• _Your goal_
Among the entries below, extract exactly the lines that run from the one with "Keep writing the" through the one with "return t.fin(c, .42, .4)", both ends included.

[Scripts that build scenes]
------

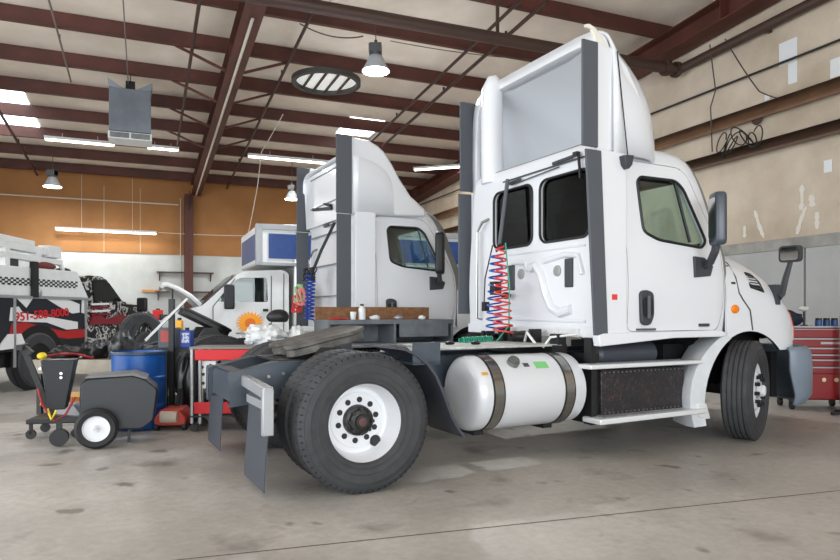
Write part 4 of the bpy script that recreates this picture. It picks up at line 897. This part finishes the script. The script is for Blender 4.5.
decal([(-.62, 1.42), (-.45, 1.44), (-.35, 1.33), (.25, 1.26), (1.0, 1.16), (1.0, 1.03), (.7, 1.02), (.2, 1.16), (-.3, 1.18), (-.65, 1.2)], WHP, 'white_stripe')
decal([(-.6, 1.16), (-.3, 1.17), (.15, 1.08), (.6, 1.0), (1.22, 1.02), (1.22, .86), (.75, .85), (.3, .9), (.15, .72), (-.3, .9), (-.7, .8)], REDP, 'red_stripe')
decal([(1.12, 1.62), (1.28, 1.6), (1.25, 1.3), (1.1, 1.34)], WHP, 'white_stripe')
text('phone_number', '951-588-8000', .205, mat('number_red', (200, 36, 44), .4), sb, (.10, -.012, 1.30), (radians(90), radians(-4), 0), .003, 1.12, .004)
# number outline backing
# wheel arch and rear wheel
m = M(); m.cyl((0, -.012, .52), (0, .02, .52), .60, seg=40); m.build('wheel_arch', mat('arch_black', (12, 12, 13), .8), sb)
m = M(); m.lathe([(.3, -.0), (.45, -.01), (.5, .03), (.5, .25), (.45, .28), (.3, .28)], axis='y', seg=40); t_ = m.build('tyre', RUBBER, wr); t_.location = (0, -.03, .5)
M().lathe([(0, .06), (.1, .05), (.12, .1), (.24, .12), (.29, .03), (.31, .0), (.31, .2)], axis='y', seg=32).build('rim', mat('dull_rim', (96, 92, 90), .4, .5), t_)
m = M(); m.lathe([(.3, -.0), (.45, -.01), (.5, .03), (.5, .25), (.45, .28), (.3, .28)], axis='y', seg=40); t_ = m.build('tyre', RUBBER, wr); t_.location = (0, 2.22, .5); t_.scale = (1, -1, 1)
# upper tool box with check band
m = M(); m.prism([(-3.2, 1.62), (-3.2, 2.12), (1.02, 2.12), (1.34, 1.62)], 'y', .02, 2.18); ub = m.build('upper_body', WHITE2, wr, bevel=.015)
m = M()
for i in range(52):
    for j in range(4):
        if (i + j) % 2 == 0: x = -2.1 + i * .06; z = 1.80 + j * .032; m.box(x, x + .058, .012, .02, z, z + .031)
m.build('check_band', BLKP, ub)
m = M(); m.box(-.16, -.06, -.06, .04, 1.6, 2.22); m.build('black_post', BLACK, wr)
M().ell((-.02, -.03, 1.68), (.06, .04, .08)).build('work_lamp', ALU, wr)
# boom
m = M(); m.beam((-2.6, .2, 2.60), (.62, .2, 2.42), .16, .13); m.build('boom', WHITE2, wr, bevel=.01)
m = M(); m.beam((-1.6, .2, 2.66), (.1, .2, 2.56), .10, .09).box(.35, .68, .09, .31, 2.34, 2.56); m.build('boom_extension', WHITE2, wr, bevel=.01)
m = M(); m.beam((-1.8, .18, 2.34), (.75, .18, 2.27), .14, .10).beam((.7, .18, 2.3), (.85, .18, 2.12), .06, .06); m.build('lower_boom', WHITE2, wr, bevel=.01)
for x in (-.62, .1): M().box(x, x + .10, .1, .4, 2.12, 2.45).build('boom_upright', WHITE2, wr)
m = M(); m.box(-.48, -.28, .15, .4, 2.12, 2.28); m.build('winch_box', DGREY, wr)
m = M(); m.ell((.30, .12, 2.17), (.24, .12, .08)); m.build('folded_tarp', mat('maroon_tarp', (110, 52, 46), .8), wr)
m = M(); m.ell((.45, .3, 2.2), (.22, .12, .06)).ell((.92, .25, 2.14), (.16, .12, .05)); m.build('black_winch_gear', BLACK, wr)
# cab
cp = [(1.28, .62), (1.28, 2.02), (1.36, 2.07), (1.75, 2.07), (1.95, 2.0), (2.45, 1.58), (3.3, 1.42), (3.6, 1.28), (3.66, .62)]
m = M(); m.prism(rpoly(cp, .06), 'y', .05, 2.05); cabw = m.build('cab', CAMO, wr)
decal(rpoly([(1.45, 1.98), (1.78, 2.0), (1.95, 1.94), (2.38, 1.58), (1.5, 1.56)], .05), GLASSD if False else mat('black_window', (24, 26, 24), .08), 'side_window', cabw, .038)
M().prism([(1.9, 1.60), (2.3, 1.66), (2.32, 1.70), (1.9, 1.64)], 'y', .03, .045).build('window_strip', WHP, cabw)
decal([(1.35, 1.1), (2.6, 1.1), (2.7, 1.25), (2.3, 1.3), (1.9, 1.2), (1.5, 1.35)], mat('maroon_print', (122, 28, 40), .4), 'maroon_stripe', cabw, .042)
for k in range(4): decal([(1.4, 1.52 - k * .07), (1.95 + .04 * k, 1.54 - k * .07), (1.95, 1.50 - k * .07), (1.42, 1.48 - k * .07)], mat('maroon_print', (122, 28, 40), .4) if k % 2 else WHP, 'print_bar', cabw, .041)
m = M(); rings = []
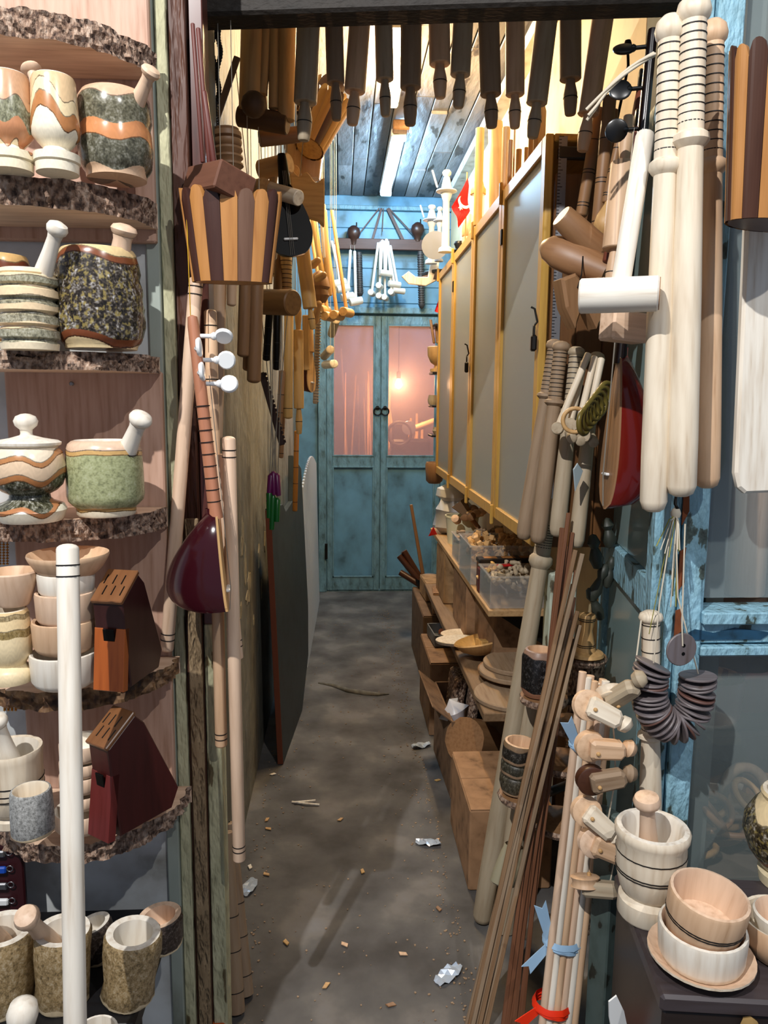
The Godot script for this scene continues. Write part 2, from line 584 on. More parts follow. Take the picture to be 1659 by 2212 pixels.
func build_setting() -> void:
	var conc := mat("concrete", Color(0.455, 0.45, 0.45), 0.85, T["concrete"], Vector3(0.55, 0.55, 0.55), true)
	relief(conc, T["rough"], 0.4)
	struct("floor", box(6.0, 0.1, 9.5, 0.002), conc, at(Vector3(0, -0.05, -3.6)))
	# raised cement seams and worn patches of the floor
	var seam := mat("seam", Color(0.5, 0.49, 0.46), 0.9, T["concrete"], Vector3(3, 3, 3), true)
	var fl := get_node("floor")
	var pts: Array = []
	for q in [[688, 1476], [720, 1482], [752, 1494], [790, 1500], [815, 1502], [840, 1500]]:
		pts.append(PY(q[0], q[1], 0.0) + Vector3(0, 0.052 - 0.05, 3.6) + Vector3(0, 0.05, 0))
	part(fl, "cement_seam", tube(pts, [0.004, 0.012, 0.014, 0.016, 0.013, 0.004], 6), seam)
	var wl := mat("wall_paint", Color(0.54, 0.525, 0.47), 0.75, T["dirt"], Vector3(0.9, 0.6, 0.9), true)
	relief(wl, T["rough"], 0.5)
	wall_box("wall_left", -0.5, -0.33, 0.0, 2.95, -1.85, -5.72, wl)
	var wr := mat("wall_cream", Color(0.86, 0.79, 0.64), 0.75, T["dirt"], Vector3(0.7, 0.5, 0.7), true)
	wall_box("wall_right", 0.79, 0.95, 0.0, 2.95, -2.1, -5.72, wr)
	wall_box("wall_display_side", 0.79, 0.83, 0.0, 2.75, -1.57, -2.1, mat("display_side", Color(0.4, 0.42, 0.4), 0.8, T["dirt"], Vector3(1.5, 1.5, 1.5), true))
	# peeled patches of plaster on the left wall
	var pl := mat("plaster", Color(0.74, 0.68, 0.55), 0.9, T["dirt"], Vector3(4, 4, 4), true)
	rng.seed = 5
	var wln := get_node("wall_left")
	for q in [[524, 1150, 3, 30], [530, 1220, 4, 40], [538, 1260, 5, 30], [560, 1200, 3, 26], [572, 1170, 2, 20], [520, 1320, 3, 18], [565, 1270, 2, 20], [522, 1180, 4, 22], [536, 1290, 7, 14], [548, 1340, 2, 12], [590, 1120, 2, 14]]:
		var c := PX(q[0], q[1], -0.329)
		var poly: Array = []
		var s := c.distance_to(PX(q[0], q[1] + 10, -0.329)) / 10.0
		for k in 11:
			var an := TAU * k / 11
			var rr := rng.randf_range(0.6, 1.3)
			poly.append([cos(an) * q[2] * 5 * s * rr, sin(an) * q[3] * s * rr])
		part(wln, "bare_plaster", prism(poly, 0.003), pl, at(c - wln.position, 90))

	# plank ceiling
	var cm := mat("ceiling_paint", Color(0.5, 0.47, 0.45), 0.6, T["peel"], Vector3(1.2, 1.2, 0.35), true)
	var ce := wall_box("ceiling", -0.5, 0.95, 2.93, 3.05, -1.7, -5.9, mat("ceiling_dark", Color(0.05, 0.045, 0.04), 0.9))
	rng.seed = 9
	var x := -0.33
	var i := 0
	while x < 0.79:
		var w := rng.randf_range(0.085, 0.115)
		var z := -1.7
		while z > -5.72:
			var l := rng.randf_range(1.3, 2.4)
			if i == 8 and z < -4.0:
				l = 1.0
			var z1 := maxf(z - l, -5.72)
			var tone := rng.randf_range(0.55, 1.0)
			var k := int(tone * 5)
			var pm := mat("plank_paint_%d" % k, Color(0.56 * k / 5.0 + 0.1, 0.54 * k / 5.0 + 0.1, 0.54 * k / 5.0 + 0.1), 0.5, T["peel"], Vector3(1.4, 1.4, 0.4), true)
			relief(pm, T["rough"], 0.3)
			var pb := part(ce, "plank", box(w - 0.005, 0.022, z - z1 - 0.004, 0.003), pm, at(Vector3(x + w / 2, 2.905 + rng.randf_range(0, 0.006), (z + z1) / 2) - ce.position))
			if i == 8 and z < -4.0 and z > -4.9:
				pb.rotation_degrees.x = 1.2
			z = z1
		x += w
		i += 1
	trim("trim_1", Vector3(0.765, 2.85, -1.9), Vector3(0.765, 2.85, -5.7), 0.05, 0.09, mat("batten_white", Color(0.72, 0.74, 0.76), 0.6, T["dirt"], Vector3(2, 2, 2), true))

	build_back_wall()
	build_front()

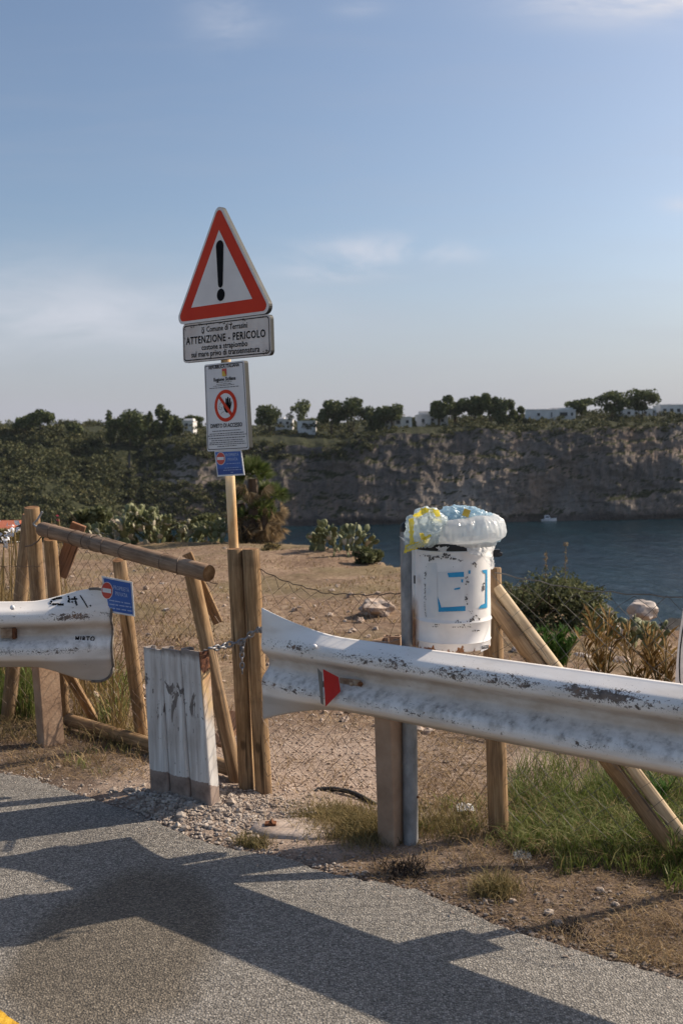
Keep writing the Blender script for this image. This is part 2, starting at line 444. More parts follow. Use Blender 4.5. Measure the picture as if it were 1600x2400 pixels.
def m_bin():
    t = NT('worn_white_bin_enamel'); v = t.coords(); z = t.sep(v)[2]
    base = t.ramp(t.noise(v, 6, 5), [(.3, (.64, .615, .60)), (.55, (.78, .765, .76))])
    n = t.noise(t.coords((1, 1, .6)), 26, 6, .6)
    ru = t.mr(t.math('SUBTRACT', t.math('MULTIPLY', t.math('SUBTRACT', n, .465), .17), z), -.002, .004)
    c = t.mix(ru, base, t.ramp(t.noise(v, 40, 4), [(.35, (.12, .04, .02)), (.6, (.33, .14, .05))]))
    sp = t.mr(t.noise(v, 60, 5, .65), .735, .745); c = t.mix(sp, c, (.16, .14, .14))
    x = t.sep(v)[0]
    side = t.math('MULTIPLY', t.mr(x, -.155, -.14, 1, 0), t.mr(t.math('ADD', z, t.math('MULTIPLY', n, .12)), .20, .27, 1, 0))
    c = t.mix(side, c, t.ramp(n, [(.35, (.18, .06, .03)), (.6, (.45, .28, .16))]))
    t.bump(t.noise(v, 14, 3), .15, .003)
    return t.fin(c, .42, .4)

def m_bag(name, col, alpha=.35, transl=.5, yellow=None):
    t = NT(name); v = t.coords()
    c = col
    if yellow:
        w = t.n('ShaderNodeTexNoise'); t.l(v, w.inputs['Vector']); w.inputs['Scale'].default_value = 11; w.inputs['Detail'].default_value = 2; w.inputs['Distortion'].default_value = 1.2
        c = t.mix(t.mr(w.outputs['Fac'], .53, .55), col, yellow)
    t.fin(c, .16, .8)
    tr = t.n('ShaderNodeBsdfTranslucent')
    if isinstance(c, tuple): tr.inputs[0].default_value = (*c, 1)
    else: t.l(c, tr.inputs[0])
    tp = t.n('ShaderNodeBsdfTransparent'); tp.inputs[0].default_value = (.95, .97, .98, 1)
    m1 = t.n('ShaderNodeMixShader'); m1.inputs[0].default_value = transl
    t.l(t.b.outputs[0], m1.inputs[1]); t.l(tr.outputs[0], m1.inputs[2])
    m2 = t.n('ShaderNodeMixShader'); lwt = t.n('ShaderNodeLayerWeight'); lwt.inputs[0].default_value = .5; t.l(t.mr(lwt.outputs['Facing'], 0, .8, min(.9, alpha * 1.6), alpha * .3), m2.inputs[0])
    t.l(m1.outputs[0], m2.inputs[1]); t.l(tp.outputs[0], m2.inputs[2]); t.l(m2.outputs[0], t.out.inputs[0])
    cr = t.voro(v, 38, 'DISTANCE_TO_EDGE'); t.bump(t.math('ADD', t.noise(v, 16, 3, .6, 1.2), t.math('MULTIPLY', t.mr(cr, 0, .12, 1, 0), .5)), .45, .005)
    return t.m

def m_cliff():
    t = NT('limestone_cliff'); v = t.coords((1, 1, 1), 'World')
    n1 = t.noise(t.coords((1, 1, .55), 'World'), .05, 8, .62, .3); n2 = t.noise(t.coords((1, 1, .75), 'World'), .30, 9, .68); st = t.noise(t.coords((.30, .30, .035), 'World'), 1.6, 6, .6)
    c = t.ramp(t.math('ADD', t.math('MULTIPLY', n1, .5), t.math('MULTIPLY', n2, .5)), [(.29, (.095, .080, .070)), (.42, (.165, .137, .119)), (.55, (.225, .187, .162)), (.72, (.39, .345, .305))])
    c = t.mix(t.mr(t.noise(v, .06, 4), .45, .65, 0, .6), c, (.23, .155, .112))
    c = t.mix(t.mr(st, .50, .68, 0, .6), c, (.085, .075, .072)); c = t.mix(t.mr(t.noise(t.coords((1, 1, .6), 'World'), .035, 3), .56, .68, 0, .55), c, (.36, .32, .285)); c = t.mix(t.mr(t.noise(v, .03, 5), .42, .58, .5, 0), c, (.055, .05, .05))
    g = t.n('ShaderNodeNewGeometry'); nzz = t.sep(g.outputs['Normal'])[2]; pz = t.sep(g.outputs['Position'])
    veg = t.mr(t.math('ADD', nzz, t.math('MULTIPLY', t.math('SUBTRACT', t.noise(v, .5, 5), .5), .5)), .55, .72)
    vc = t.ramp(t.noise(v, .8, 6), [(.35, (.015, .018, .009)), (.5, (.03, .034, .016)), (.64, (.055, .054, .028)), (.76, (.13, .10, .07))])
    c = t.mix(veg, c, vc)
    wet = t.mr(t.math('ADD', pz[2], t.math('MULTIPLY', n2, 3)), -15.6, -14.2, .75, 0)
    c = t.mix(wet, c, (.035, .03, .03))
    t.bump(t.math('ADD', n2, t.math('MULTIPLY', n1, 2)), .6, 1.2)
    return t.fin(c, .92, .1)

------

• _Worked answer_
Keep writing the Blender script for this image. This is part 2, starting at line 444. More parts follow. Use Blender 4.5. Measure the picture as if it were 1600x2400 pixels.
def m_bin():
    t = NT('worn_white_bin_enamel'); v = t.coords(); z = t.sep(v)[2]
    base = t.ramp(t.noise(v, 6, 5), [(.3, (.64, .615, .60)), (.55, (.78, .765, .76))])
    n = t.noise(t.coords((1, 1, .6)), 26, 6, .6)
    ru = t.mr(t.math('SUBTRACT', t.math('MULTIPLY', t.math('SUBTRACT', n, .465), .17), z), -.002, .004)
    c = t.mix(ru, base, t.ramp(t.noise(v, 40, 4), [(.35, (.12, .04, .02)), (.6, (.33, .14, .05))]))
    sp = t.mr(t.noise(v, 60, 5, .65), .735, .745); c = t.mix(sp, c, (.16, .14, .14))
    x = t.sep(v)[0]
    side = t.math('MULTIPLY', t.mr(x, -.155, -.14, 1, 0), t.mr(t.math('ADD', z, t.math('MULTIPLY', n, .12)), .20, .27, 1, 0))
    c = t.mix(side, c, t.ramp(n, [(.35, (.18, .06, .03)), (.6, (.45, .28, .16))]))
    t.bump(t.noise(v, 14, 3), .15, .003)
    return t.fin(c, .42, .4)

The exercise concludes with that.